If a circle has diameter endpoints at (-1,7) and (6,2), what is its center and radius

Answer 1

Answer:

The radius is $\frac{\sqrt{74}}{2}$.

The center is (5/2 , 9/2).

Step-by-step explanation:

The radius is half the diameter.  We aren't given the length of the diameter but we are given endpoints to one of them.

So let's find the length of that diameter using the distance formula.

The distance formula is

$d=\sqrt{(x_1-x_2)^2+(y_1-y_2)^2}$.

I just do big x minus small x or big y minus small y.

Anyways the points are (-1,7) and (6,2).

The x distance is 6-(-1)=7.

The y distance is 7-2=5.

So we have this using the distance formula so far:

$d=\sqrt{(6-(-1))^2{(7-2)^2}$

$d=\sqrt{7^2+5^2}$

$d=\sqrt{49+25}$

$d=\sqrt{74}$

So the radius is half that much because that was the distance between the endpoints of a diameter.

So the radius is $\frac{\sqrt{74}}{2}$.

Now the center of a circle will lie on the midpoint of a diameter, any given diameter.

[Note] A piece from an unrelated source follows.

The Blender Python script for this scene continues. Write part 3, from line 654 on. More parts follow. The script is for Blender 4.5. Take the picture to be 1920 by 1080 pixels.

We have the endpoints of one, so we just need to use midpoint formula.

Midpoint formula says the midpoint is (average of x, average y).

Midpoint formula: $(\frac{x_1+x_2}{2},\frac{y_1+y_2}{2})$.

So average of x's is (-1+6)/2=5/2.

The average of y's is (7+2)/2=9/2.

So the midpoint of the diameter or the center of the circle is at (5/2 , 9/2).